How the Levites Earned Their Place in the Sanctuary
God tests every man before appointing him. The Levites passed two separate trials, decades apart, before they were given the sanctuary to tend.
Table of Contents
The Principle Behind the Choosing
God elevates no one to office without first trying him and finding him worthy of his calling. This was the principle behind the Levites' appointment, preserved in the tradition without softening. The tribe did not receive the sanctuary as a birthright. They were not selected because of genealogy, though genealogy played its part. They were selected because they had been tested, twice, and had held.
The tests were not close together. They were separated by the full arc of Israel's time in Egypt, and each one required a different kind of courage from a different kind of pressure.
The First Test: Egypt and the Mark on the Body
The first test took place in Egypt, quietly, without witnesses, over the course of generations. The Israelites had been in Egypt long enough to absorb its civilization, long enough to blur the lines between their own practices and the practices of the people around them. Among the things that blurred was the covenant Abraham had made in his own flesh: circumcision, the mark cut into the body of every male child to signify that this family was bound to something older than any empire.
Most tribes let the practice lapse. Egypt did not require it of them. Their neighbors did not do it. The pressure to conform, to blend in, to make the covenant invisible was not dramatic. It was the ordinary erosion of a practice that required constant choice to maintain.
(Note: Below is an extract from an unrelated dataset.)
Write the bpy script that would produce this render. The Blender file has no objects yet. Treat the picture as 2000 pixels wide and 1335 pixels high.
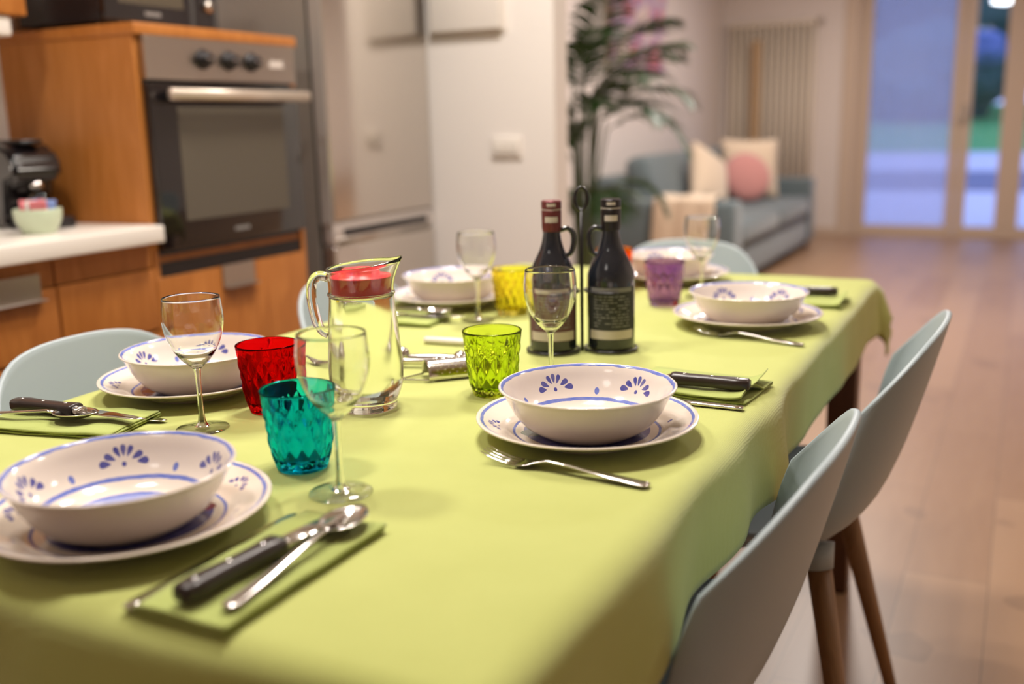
import bpy, bmesh, math, random
from mathutils import Vector, Matrix, noise
random.seed(4)
PI = math.pi
sc = bpy.context.scene
COL = sc.collection

# ------------------------------------------------------------------ camera
TZ = 0.75                                # table top height
F = 1944.0                               # focal length in px of a 2000 px wide frame
def cam_axes():
    Y = Vector((1010, 215 - 667.5, F)).normalized()
    h = Vector((1, -0.024, 0))
    n = Y.cross(h).normalized()
    if n.y > 0: n = -n
    X = Y.cross(n)
    return X, Y, n                       # world axes seen in image space (x right, y down, z forward)
AX, AY, AZ = cam_axes()
cam_d = bpy.data.cameras.new('camera')
cam_d.sensor_width = 36; cam_d.lens = F / 2000 * 36
cam_d.clip_start = 0.05; cam_d.clip_end = 300
cam = bpy.data.objects.new('camera', cam_d); COL.objects.link(cam)
M3 = Matrix(((AX.x, -AX.y, -AX.z), (AY.x, -AY.y, -AY.z), (AZ.x, -AZ.y, -AZ.z)))
cam.matrix_world = Matrix.Translation((0, 0, TZ + 0.37)) @ M3.to_4x4()
cam_d.dof.use_dof = True
cam_d.dof.focus_distance = 1.26
cam_d.dof.aperture_fstop = 2.0
sc.camera = cam

# ------------------------------------------------------------------ world and exposure
w = bpy.data.worlds.new('dusk'); sc.world = w; w.use_nodes = True
bg = w.node_tree.nodes['Background']
bg.inputs[0].default_value = (0.40, 0.47, 0.90, 1); bg.inputs[1].default_value = 2.4
sc.view_settings.view_transform = 'Standard'; sc.view_settings.look = 'None'
sc.view_settings.gamma = 1; sc.view_settings.exposure = -0.06
sc.view_settings.use_curve_mapping = False
sc.cycles.max_bounces = 14; sc.cycles.transparent_max_bounces = 24
sc.cycles.transmission_bounces = 12; sc.cycles.glossy_bounces = 6; sc.cycles.diffuse_bounces = 4
sc.cycles.sample_clamp_indirect = 6
sc.cycles.caustics_reflective = False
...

The Levites maintained it. Not the whole tribe in perfect unanimity. But Levi held the practice while others abandoned it, kept the mark on the body while the social pressure argued against it, and preserved a covenantal identity through the simplest and most intimate act available to them: the ritual performed on every eighth day after a son was born.
The Second Test: The Calf at the Mountain
The second test came at Sinai, and it was not quiet. Moses had been on the mountain for forty days. The people who had watched him walk into the cloud and not come back had reached the point where waiting felt like abandonment. They wanted something they could see. They built a calf of gold and called it holy.
The tribe of Levi did not join them. When Moses came down from the mountain and stood at the gate of the camp and called out for everyone on God's side to come to him, the Levites moved. They crossed the line that the rest of the people would not cross, and they carried out what was required. It cost them. It cost them people they knew and bonds they had built. But they held the line when every other tribe had broken it, and that holding was what made them the tribe of the sanctuary.
The Manna and What It Taught
The tradition also preserved a secondary argument about why the Levites merited what they received. The manna that fed Israel in the desert was not simply bread from heaven. It was bread earned through Torah. Israel had been sustained by study; the Levites, as the guardians of that study, carried the logic of the manna in their calling. They tended what the people's survival depended on, even if the people did not always recognize the dependence.